The unlikely winner of the award for best-reviewed movie of the weekend is Aardman Animation's The Pirates! Band of Misfits . Of the major critics, only Roger Moore of the Orlando Sentinel sends it to the plank. "Amusing in small doses, Pirates is the first Aardman film to suffer a serious shortage of sight gags, the first where the whimsy feels forced and the strain shows," he huffs. You have to wonder if Moore saw the same film as the Chicago Tribune 's Michael Phillips, who calls it "maniacally inventive" and goes on to write that hours after seeing it, "I was smiling at the memory of the best bits, some so fleeting they practically dare an audience to catch them on The Fly." Or Tom Russo in the Boston Globe who writes similarly, "There's so much going on, often so subtly, you may want to sail with this crew more than once." Likewise Nell Minow in the Chicago Sun-Times "The wonderful folks at Aardman have created another deliriously silly stop-motion animation delight, filled with giddy pleasures and so many witty details flying by that you wish for a pause button." Kenneth Turan of the Los Angeles Times simply calls the movie, "a clever piece of business that is a complete pleasure to experience." Linda Barnard in the Toronto Star assures readers that while the filmmakers at Aardman do employ computer effects "to play backup," fans of the Wallace & Gromit TV shows and movies and the Chicken Run and Arthur Christmas features, should rest easy. "This marriage doesn't scupper Aardman's classic clay-based animated heritage," she writes, "and The Script is still filled with the kind of dry laughs only The Brits can conjure up." Elizabeth Weitzman of the New York Daily News took two little girls with her to the press screening, who, she says, "made this heartfelt request as soon as it ended 'Please please please give this movie five stars!!!" She wound up giving the movie three, "But I can say that most 5 and 7-year-olds are likely to have the same response they did." Adults, she says, are likely to have "a rollicking good time, even if Aardman's ambitions don't quite dazzle as usual." But Manohla Dargis of The New York Times , ordinarily one of the toughest critics on the block, seems completely won over by the filmmakers. "The movie is a curiosity cabinet of visual pleasures," she writes, "but so breezy and lightly funny that you may not realize at first how good it is. (You're too busy grinning.)"

MOVIE REVIEWS SAFE

Safe is expected to bomb at the box office this weekend.

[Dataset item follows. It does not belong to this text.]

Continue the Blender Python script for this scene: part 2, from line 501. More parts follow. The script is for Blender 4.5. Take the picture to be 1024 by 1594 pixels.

If it does, however, it won't be because of the performance of its star, Jason Statham, which is being praised even by many critics who hate the movie. "There's nothing terribly original about Safe, but it's a suitably grimy playground for action cinema's reigning pit bull," comments Robert Abele in the Los Angeles Times. "Lordy, he acts up a storm," remarks Amy Biancolli in the San Francisco Chronicle. " Andy Webster in the New York Times wishes "If only someone would offer this actor a project worthy of the full range of his talent." And Rick Groen in the Toronto Globe and Mail concludes "It takes a star with quality to be so rock solid in a crumbling yarn." Actually quite a few critics think the yarn is pretty solid. Rafer Guzmán in Newsday calls it "one of the year's best surprises, a lightning-fast, down-and-dirty action flick." Farran Smith Nehme remarks that "taken on its own genre-adhering terms, it's quite enjoyable." Claudia Puig in USA Today deals out praise to director Boaz Yakin's for his "quick cuts, unstinting energy and a lack of sentimentality." But these are the exceptions; most critics are pummeling the movie the way Statham pummels bad guys in his action flicks. "The movie takes no chances, hitting all its marks for stunt work and CGI eruptions," writes Peter Howell in the Toronto Star . Joe Neumaier in the New York Daily News comments that the movie is "filled with bombast and sneers but barely any thrills." And David Germain of the Associated Press tears into filmmakers for turning "Manhattan into little more than a Shooting Gallery, stacking up corpses in service of a supposed story about one man's path to redemption. But really, all they care about is stacking up corpses, as many as they can, ripped apart by as many bullets as possible, with a few snapped necks and other more intimate moments of savagery to break up the repetitive tedium of the gunplay."